Gender Violence as “Rumor” – by Bryant CroSs
With that said…
I was walking through the Student Center a few days ago and found myself in a conversation about a woman who was jumped at the Sigma house by 8 men during the Sigma weekend. One of these men are rumored to be affiliated in some way with Essence modeling. One of the people in that conversation confirmed the incident based on the fact that “the woman is in my class”. Because I innately placed it as a “rumor” in my mind, I left it alone. Yet, the same rumor popped up tonight while I was in PMM (Progressive Masculinity Mentors) as another brotha stated he heard the same thing. Now usually, ‘rumor’ was the category I was still going to place this under until I had a ‘moment’ where I realized my patriarchal (male-dominated) thinking.

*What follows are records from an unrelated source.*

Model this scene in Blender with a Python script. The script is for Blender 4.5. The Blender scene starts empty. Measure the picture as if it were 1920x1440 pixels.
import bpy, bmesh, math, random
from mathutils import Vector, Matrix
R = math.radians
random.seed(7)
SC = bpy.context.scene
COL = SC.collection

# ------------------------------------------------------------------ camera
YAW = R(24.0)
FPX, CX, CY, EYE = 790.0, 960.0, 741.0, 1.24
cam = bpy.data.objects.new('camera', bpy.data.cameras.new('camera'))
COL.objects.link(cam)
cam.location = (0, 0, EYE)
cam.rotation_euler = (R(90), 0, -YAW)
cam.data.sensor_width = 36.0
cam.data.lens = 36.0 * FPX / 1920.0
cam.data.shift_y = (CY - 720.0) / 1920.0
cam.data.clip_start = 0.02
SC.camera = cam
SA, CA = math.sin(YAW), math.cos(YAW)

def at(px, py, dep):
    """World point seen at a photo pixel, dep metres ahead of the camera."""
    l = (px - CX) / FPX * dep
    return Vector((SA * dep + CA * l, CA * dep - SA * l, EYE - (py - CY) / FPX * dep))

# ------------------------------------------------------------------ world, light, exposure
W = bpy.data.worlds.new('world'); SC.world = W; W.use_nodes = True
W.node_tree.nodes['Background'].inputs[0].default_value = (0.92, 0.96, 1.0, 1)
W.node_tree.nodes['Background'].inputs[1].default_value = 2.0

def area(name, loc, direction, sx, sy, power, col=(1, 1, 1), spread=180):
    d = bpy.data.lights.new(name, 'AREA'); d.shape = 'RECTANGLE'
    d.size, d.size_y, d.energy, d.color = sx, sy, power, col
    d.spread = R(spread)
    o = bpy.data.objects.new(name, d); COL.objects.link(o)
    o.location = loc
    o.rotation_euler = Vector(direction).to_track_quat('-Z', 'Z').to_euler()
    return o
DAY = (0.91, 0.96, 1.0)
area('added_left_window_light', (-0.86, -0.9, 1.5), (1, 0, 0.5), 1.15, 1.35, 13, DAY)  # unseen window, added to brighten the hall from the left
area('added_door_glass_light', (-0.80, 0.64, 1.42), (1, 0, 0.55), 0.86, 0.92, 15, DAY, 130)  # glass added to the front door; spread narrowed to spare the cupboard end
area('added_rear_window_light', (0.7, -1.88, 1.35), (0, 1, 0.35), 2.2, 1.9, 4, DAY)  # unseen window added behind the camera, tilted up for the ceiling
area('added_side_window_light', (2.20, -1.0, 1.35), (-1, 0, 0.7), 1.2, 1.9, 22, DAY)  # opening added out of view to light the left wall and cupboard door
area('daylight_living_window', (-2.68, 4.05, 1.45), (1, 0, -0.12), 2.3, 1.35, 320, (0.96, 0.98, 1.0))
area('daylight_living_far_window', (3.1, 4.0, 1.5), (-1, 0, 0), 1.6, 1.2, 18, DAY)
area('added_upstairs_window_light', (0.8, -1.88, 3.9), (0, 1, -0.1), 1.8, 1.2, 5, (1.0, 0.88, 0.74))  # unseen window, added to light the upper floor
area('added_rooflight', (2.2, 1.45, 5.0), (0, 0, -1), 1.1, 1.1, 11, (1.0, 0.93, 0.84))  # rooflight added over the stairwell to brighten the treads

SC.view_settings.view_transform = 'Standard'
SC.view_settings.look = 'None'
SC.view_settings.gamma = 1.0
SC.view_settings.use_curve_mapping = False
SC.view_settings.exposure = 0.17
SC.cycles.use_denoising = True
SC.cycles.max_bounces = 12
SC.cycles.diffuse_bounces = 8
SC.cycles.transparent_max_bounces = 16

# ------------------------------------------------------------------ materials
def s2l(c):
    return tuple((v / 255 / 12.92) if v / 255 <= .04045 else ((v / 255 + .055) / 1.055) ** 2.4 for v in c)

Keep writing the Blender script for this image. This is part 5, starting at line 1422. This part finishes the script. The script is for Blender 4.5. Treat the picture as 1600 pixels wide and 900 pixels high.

Why do I so easily dismiss this as ‘rumor’ meaning [possibly not true]? You see, something tells me deep in my soul (women would call this intuition when they know a man is lying or that something just isn’t right) that this really happened. That somewhere on this campus is a woman who was jumped, i.e, hit, beaten, and attacked by 8 men and is sitting in the realm of silence with other women who are attacked but never report it. This reality is still true when my own sister, a junior on this campus, was attacked and it took me a week of talking with her to say something about it. It is true in the phone call I received 2 weeks ago from a friend in St. Louis, whom after a party at her house a guy attempted to rape her (thankfully a friend forgot something and came back to the house which interrupted his attempt). To this day, she has not reported the crime. This reality is true when my cousin, a freshman on this campus, told me of her friend (also a freshman) who was beaten and is currently stalked by a man who doesn’t even attend this university (I will not release names for safety reasons).
Fact is, this ‘rumor’ category I easily placed this situation RARELY happens when the person that gets jumped is a male. We (as men) will comment, give critique, and analyze every swing, punch, and blow as if we were Charles Barkley commentating on the latest NBA game in every barbershop in town. We will rarely talk about such violence towards a man as if [it possibly never happened].
What about the ‘blame the victim’ routine? Yea, we saw that blame system happen in the Rihanna & Chris Brown case as we justified Chris while demonizing Rihanna under the idea that “She gave him herpes” or “She was acting crazy first” or “She must’ve done something to him”…all conversations I’ve been in with multiple people. I bet the woman who was jumped by 8 men somehow “invited” such a thing. Matter of fact, that is what one of the people in the group conversation stated. According to one member of the conversation she was trying to protect her cousin. Once this was stated, EVERYONE in the group smacked their lips with a sense of “Ahhh”. A sort of relief that we can excuse this violence as another “crazy black woman who should have never….” Fill in the blank.
Violence towards women has always been (1) excused or (2) never talked about at all. There is something in my male body that innately placed this under the ‘rumor’ category. As something meaning not true, and if it did happen, she must’ve invited it which leaves the blame on her. We as men need to check how our male privilege silence women and perpetuates violence towards them. We need to uphold the standard taught by our mothers, grandmothers, elders, etc., that FOR NO REASON should a man (or in this case, 8 men) put their hands on a woman and that the consequences for men who are violent towards women should be just as severe as any other crime enacted towards men (for a man would still get more time car-jacking then domestic or sexual violence. Something is off with that picture). Whoever this sister is, I hope she speaks up despite a patriarchal, white supremacist, male dominated society that tells her to stay quiet because she probably asked for it anyways. I hope we will speak about these incidents of violence towards women and realize that they are happening on campus on a HUGE scale…unless we still believe these are all just ‘rumors’.